(Exercise prompt) Copy out the listing that follows, exact in every word, and skip the images.

(Available data)
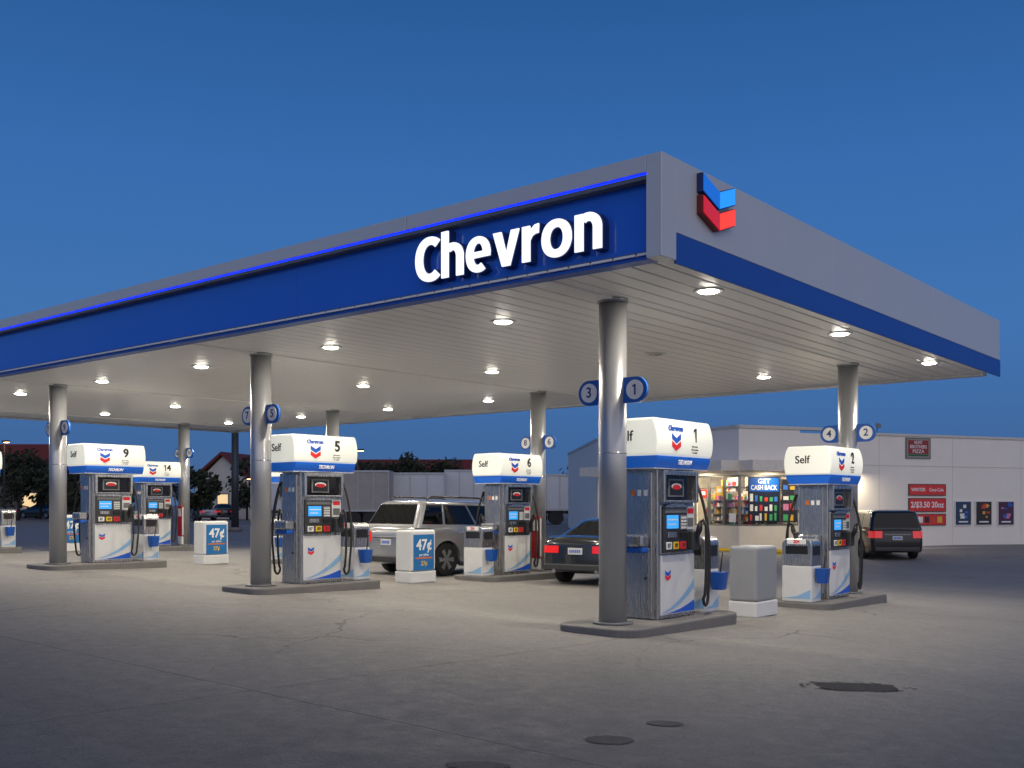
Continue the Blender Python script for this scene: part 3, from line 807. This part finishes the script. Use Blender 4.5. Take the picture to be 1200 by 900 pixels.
for (a, c, ua, ub, n) in ((pB, pC, u1, .995, 3), (pC, pE, .004, v1, 3)):
    for k in range(n):
        s0, s1 = ua+(ub-ua)*k/n, ua+(ub-ua)*(k+1)/n; e = .05/seg_frame(a, c)[1]
        b = MB(); wallpiece(b, a, c, s0, s0+e, zl, zh, -.15, -.05); wallpiece(b, a, c, s1-e, s1, zl, zh, -.15, -.05)
        wallpiece(b, a, c, s0+e, s1-e, zl, zl+.06, -.15, -.05); wallpiece(b, a, c, s0+e, s1-e, zh-.06, zh, -.15, -.05); wallpiece(b, a, c, s0+e, s1-e, 2.28, 2.32, -.15, -.05)
        w = b.build('window', framem, shop)
        b = MB(); wallpiece(b, a, c, s0+e, s1-e, zl+.06, zh-.06, -.11, -.10); b.build('pane', clear, w)
intm = mat('interior_wall', (.50, .45, .36), .8, 0, .6, 2)
b = MB(); wallpiece(b, pB, pC, u1-.05, 1.05, zb_, zt_-.7, -3.6, -3.5); wallpiece(b, pC, pE, -.1, v1+.05, zb_, zt_-.7, -3.9, -3.8)
b.build('interior_partition', intm, shop)
goods = [mat('goods_%d' % k, c, .5, 0, .3, 12) for k, c in enumerate(((.65, .05, .03), (.75, .45, .04), (.04, .18, .6), (.8, .78, .7), (.06, .40, .12), (.6, .2, .35)))]
shelfm = mat('shelf_metal', (.35, .33, .30), .5)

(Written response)
Continue the Blender Python script for this scene: part 3, from line 807. This part finishes the script. Use Blender 4.5. Take the picture to be 1200 by 900 pixels.
for (a, c, ua, ub, n) in ((pB, pC, u1, .995, 3), (pC, pE, .004, v1, 3)):
    for k in range(n):
        s0, s1 = ua+(ub-ua)*k/n, ua+(ub-ua)*(k+1)/n; e = .05/seg_frame(a, c)[1]
        b = MB(); wallpiece(b, a, c, s0, s0+e, zl, zh, -.15, -.05); wallpiece(b, a, c, s1-e, s1, zl, zh, -.15, -.05)
        wallpiece(b, a, c, s0+e, s1-e, zl, zl+.06, -.15, -.05); wallpiece(b, a, c, s0+e, s1-e, zh-.06, zh, -.15, -.05); wallpiece(b, a, c, s0+e, s1-e, 2.28, 2.32, -.15, -.05)
        w = b.build('window', framem, shop)
        b = MB(); wallpiece(b, a, c, s0+e, s1-e, zl+.06, zh-.06, -.11, -.10); b.build('pane', clear, w)
intm = mat('interior_wall', (.50, .45, .36), .8, 0, .6, 2)
b = MB(); wallpiece(b, pB, pC, u1-.05, 1.05, zb_, zt_-.7, -3.6, -3.5); wallpiece(b, pC, pE, -.1, v1+.05, zb_, zt_-.7, -3.9, -3.8)
b.build('interior_partition', intm, shop)
goods = [mat('goods_%d' % k, c, .5, 0, .3, 12) for k, c in enumerate(((.65, .05, .03), (.75, .45, .04), (.04, .18, .6), (.8, .78, .7), (.06, .40, .12), (.6, .2, .35)))]
shelfm = mat('shelf_metal', (.35, .33, .30), .5)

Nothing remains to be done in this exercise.